I have to confess that I enjoyed the movie. It was not as boring as the
critics had claimed. Director Ron Howard has done a decent job in
keeping the flow and suspense. 

But what startled me was that our censors actually allowed the full
nude body, minus the private parts, of the albino assassin Silas to be
shown. In this scene, the Opus Dei monk had continuously whipped his
already bloodied back, in a seemingly sadomasochistic manner. Grinning
in pain, Silas carried out the ritual in front of a picture of Jesus. 

Also, given the sensitive nature of the movie to many Christians, who
see it as blasphemous, the censors should have insisted that an
advisory be put up, at the start of the movie, stating that it is a
work of fiction. 

If The Passion of Christ
was banned on religious grounds (though subsequently shown to
restricted audiences), with the Home Ministry believing that it needed
to take into account Muslim sentiments, the censors should have
exercised the same caution with this movie.  

It has decided not to ban Da Vinci Code but surely an advisory would have been appropriate. In a plural society, the authorities must be sensitive to everyone.  

Having studied at St Xavier's Institution in Penang, a Catholic school,
I certainly appreciate the dedication, fairness and kindness of the
Christian brothers, many of whom came from Europe and made Malaysia
their home. 

Through such mission schools, they provided the best education to
Malaysians, regardless of their race and religion. Many parents today
do miss that quality of education in our existing school system. 

The Chrisitan brothers never made any attempt to convert me, and it was
more than 20 years after I left school that I became a Christian.  

The attempt by Dan Brown to paint the Catholic Church leaders as villains certainly pained many. 

Brown's storyline accuses the church of knowing the secret bloodline of
Jesus-Magdalene and how it conducted "the greatest cover-up ever"
through kidnapping, fraud, deception and even murder.  

While mature Christians, with a solid faith foundation, would not be
affected by the book or movie, the same cannot be said for those who
are still in search of God. Or rebellious teenagers who would be more
receptive of anti-establishment and sub-cultural views. 

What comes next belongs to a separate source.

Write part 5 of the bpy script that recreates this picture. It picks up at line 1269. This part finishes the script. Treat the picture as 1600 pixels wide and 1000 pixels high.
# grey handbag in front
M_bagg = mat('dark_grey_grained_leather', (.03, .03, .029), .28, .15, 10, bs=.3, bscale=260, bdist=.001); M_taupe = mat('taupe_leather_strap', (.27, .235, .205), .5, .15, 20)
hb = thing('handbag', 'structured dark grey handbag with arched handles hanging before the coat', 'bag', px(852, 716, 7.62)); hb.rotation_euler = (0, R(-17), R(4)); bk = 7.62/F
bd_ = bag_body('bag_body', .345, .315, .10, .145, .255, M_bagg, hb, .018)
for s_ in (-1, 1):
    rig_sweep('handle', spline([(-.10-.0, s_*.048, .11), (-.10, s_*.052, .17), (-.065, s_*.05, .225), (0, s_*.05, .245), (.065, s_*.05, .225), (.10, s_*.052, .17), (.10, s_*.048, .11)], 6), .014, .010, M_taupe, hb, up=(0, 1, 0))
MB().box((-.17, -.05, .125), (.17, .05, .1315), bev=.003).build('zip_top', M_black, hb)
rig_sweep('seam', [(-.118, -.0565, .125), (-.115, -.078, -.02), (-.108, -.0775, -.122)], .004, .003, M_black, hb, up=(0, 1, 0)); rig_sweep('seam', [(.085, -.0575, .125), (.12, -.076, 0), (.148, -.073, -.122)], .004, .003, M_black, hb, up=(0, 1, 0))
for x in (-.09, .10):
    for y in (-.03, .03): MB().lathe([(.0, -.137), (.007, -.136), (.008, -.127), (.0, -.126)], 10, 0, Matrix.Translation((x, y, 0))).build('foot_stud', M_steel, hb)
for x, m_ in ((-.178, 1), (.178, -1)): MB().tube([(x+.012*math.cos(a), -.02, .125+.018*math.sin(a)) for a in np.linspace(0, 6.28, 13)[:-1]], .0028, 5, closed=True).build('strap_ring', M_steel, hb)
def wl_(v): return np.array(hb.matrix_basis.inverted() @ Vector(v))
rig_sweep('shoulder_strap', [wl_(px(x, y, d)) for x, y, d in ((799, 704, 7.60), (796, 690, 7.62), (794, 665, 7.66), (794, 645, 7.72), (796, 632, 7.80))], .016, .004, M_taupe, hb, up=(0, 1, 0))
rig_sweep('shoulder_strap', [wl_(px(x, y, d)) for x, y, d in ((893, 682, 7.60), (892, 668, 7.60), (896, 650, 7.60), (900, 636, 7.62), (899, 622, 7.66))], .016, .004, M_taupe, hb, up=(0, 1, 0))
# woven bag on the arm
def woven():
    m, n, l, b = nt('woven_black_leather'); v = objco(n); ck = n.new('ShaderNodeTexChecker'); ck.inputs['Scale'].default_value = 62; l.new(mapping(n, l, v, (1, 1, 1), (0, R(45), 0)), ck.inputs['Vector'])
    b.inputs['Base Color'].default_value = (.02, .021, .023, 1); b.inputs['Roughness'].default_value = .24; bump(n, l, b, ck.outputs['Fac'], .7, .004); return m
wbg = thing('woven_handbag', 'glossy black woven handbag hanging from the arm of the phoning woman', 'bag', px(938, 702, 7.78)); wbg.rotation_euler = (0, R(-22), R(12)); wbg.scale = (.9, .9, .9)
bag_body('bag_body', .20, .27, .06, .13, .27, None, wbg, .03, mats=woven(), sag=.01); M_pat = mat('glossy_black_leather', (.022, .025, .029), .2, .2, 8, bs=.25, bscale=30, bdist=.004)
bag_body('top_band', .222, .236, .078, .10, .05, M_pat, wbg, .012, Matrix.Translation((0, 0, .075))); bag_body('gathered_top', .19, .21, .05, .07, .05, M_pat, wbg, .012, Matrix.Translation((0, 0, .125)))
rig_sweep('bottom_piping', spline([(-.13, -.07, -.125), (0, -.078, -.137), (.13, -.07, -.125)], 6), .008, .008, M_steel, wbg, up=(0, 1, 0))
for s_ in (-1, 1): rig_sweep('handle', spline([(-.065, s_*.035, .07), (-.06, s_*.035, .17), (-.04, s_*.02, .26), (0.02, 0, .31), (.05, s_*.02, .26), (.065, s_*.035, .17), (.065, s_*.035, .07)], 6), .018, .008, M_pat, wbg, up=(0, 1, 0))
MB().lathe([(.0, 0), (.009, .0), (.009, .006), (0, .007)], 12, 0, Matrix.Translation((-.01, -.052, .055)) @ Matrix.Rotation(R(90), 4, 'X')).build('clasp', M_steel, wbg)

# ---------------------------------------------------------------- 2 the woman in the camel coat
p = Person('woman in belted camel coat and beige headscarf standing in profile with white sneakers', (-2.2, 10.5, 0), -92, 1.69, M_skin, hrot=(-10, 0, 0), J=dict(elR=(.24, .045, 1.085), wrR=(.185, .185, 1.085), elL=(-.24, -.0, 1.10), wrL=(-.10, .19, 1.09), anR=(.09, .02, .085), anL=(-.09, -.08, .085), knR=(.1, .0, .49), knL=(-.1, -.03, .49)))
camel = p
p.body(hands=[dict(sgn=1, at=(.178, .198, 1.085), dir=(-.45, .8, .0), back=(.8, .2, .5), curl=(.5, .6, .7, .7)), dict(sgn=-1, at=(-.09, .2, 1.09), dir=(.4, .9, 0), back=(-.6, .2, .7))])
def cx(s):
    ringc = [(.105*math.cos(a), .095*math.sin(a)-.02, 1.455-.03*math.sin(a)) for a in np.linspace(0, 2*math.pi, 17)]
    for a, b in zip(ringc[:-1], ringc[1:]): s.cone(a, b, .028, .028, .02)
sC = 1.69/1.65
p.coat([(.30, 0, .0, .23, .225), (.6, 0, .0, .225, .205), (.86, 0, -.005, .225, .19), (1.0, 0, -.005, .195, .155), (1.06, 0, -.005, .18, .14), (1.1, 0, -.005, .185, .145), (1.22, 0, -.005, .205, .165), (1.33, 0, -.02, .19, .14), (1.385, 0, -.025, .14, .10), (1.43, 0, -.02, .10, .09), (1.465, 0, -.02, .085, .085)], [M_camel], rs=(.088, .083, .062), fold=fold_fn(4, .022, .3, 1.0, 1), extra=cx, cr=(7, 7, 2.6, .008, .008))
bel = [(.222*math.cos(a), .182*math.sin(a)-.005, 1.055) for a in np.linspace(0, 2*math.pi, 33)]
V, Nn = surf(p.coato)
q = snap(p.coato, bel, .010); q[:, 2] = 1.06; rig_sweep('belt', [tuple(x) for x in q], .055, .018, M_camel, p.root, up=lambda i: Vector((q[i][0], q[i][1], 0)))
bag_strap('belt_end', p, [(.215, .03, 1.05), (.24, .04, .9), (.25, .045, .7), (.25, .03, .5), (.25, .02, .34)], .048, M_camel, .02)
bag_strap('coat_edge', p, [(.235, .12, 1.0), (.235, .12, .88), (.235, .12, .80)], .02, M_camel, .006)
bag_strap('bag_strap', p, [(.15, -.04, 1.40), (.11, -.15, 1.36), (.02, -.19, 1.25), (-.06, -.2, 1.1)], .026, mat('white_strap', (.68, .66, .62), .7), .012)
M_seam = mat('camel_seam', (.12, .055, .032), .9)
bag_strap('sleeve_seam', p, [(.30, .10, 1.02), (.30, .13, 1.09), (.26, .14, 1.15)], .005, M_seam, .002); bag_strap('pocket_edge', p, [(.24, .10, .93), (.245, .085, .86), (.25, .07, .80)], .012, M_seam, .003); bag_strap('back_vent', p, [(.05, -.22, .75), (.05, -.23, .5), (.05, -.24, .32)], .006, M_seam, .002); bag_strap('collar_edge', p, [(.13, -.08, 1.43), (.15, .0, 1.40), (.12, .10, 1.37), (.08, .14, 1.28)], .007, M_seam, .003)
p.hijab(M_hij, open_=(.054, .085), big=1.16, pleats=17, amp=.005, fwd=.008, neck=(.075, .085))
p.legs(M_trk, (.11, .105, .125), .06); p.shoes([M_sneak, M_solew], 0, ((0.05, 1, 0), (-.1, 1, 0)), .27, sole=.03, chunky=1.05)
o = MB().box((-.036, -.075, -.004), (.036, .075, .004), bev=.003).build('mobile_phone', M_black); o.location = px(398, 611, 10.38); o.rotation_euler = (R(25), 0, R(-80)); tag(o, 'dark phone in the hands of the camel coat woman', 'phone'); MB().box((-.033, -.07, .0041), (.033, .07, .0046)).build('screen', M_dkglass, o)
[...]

More importantly, the church should be not disheartened because the
movie has generated debate over the role of Christianity and the

It has also put Christians in a positive light – that we prefer
intellectual discourse and persuasion rather than to resort to
emotions. Certainly no one has been killed over the movie and no
cinemas have been set on fire. 

The church should seize the opportunity, in a creative way, to talk about the book and the faith to non-believers.  

At the Wesley Methodist Church in Kuala Lumpur, I attended a full house
meeting on the book. The young posed tough questions to the pastor, of
which some were not convincingly answered, but it has certainly stirred
passion in Christianity. 

On my personal homefront, there was a lesson for my 15-year-old
daughter after she read the book. She, like many teenagers, has been
intrigued by Silas although Opus Dei is not a word widely used in
Malaysian homes. 

She has asked more questions about the church, which church elders
sometimes ignored or brushed aside. But that is how young minds work –
they no longer accept everything on the surface. This is the new world. 

Still, she was startled when I told her that one of daddy's friends is
a dedicated Opus Dei member who has visited us at home.  

The Opus Dei uncle is not albino but a mild-mannered Indian, who lives in Petaling Jaya, whose only sinful passion is the siew yuk (barbecued pork) in Pudu. He certainly does not hit himself with a chain. My daughter learnt to separate fact from fiction.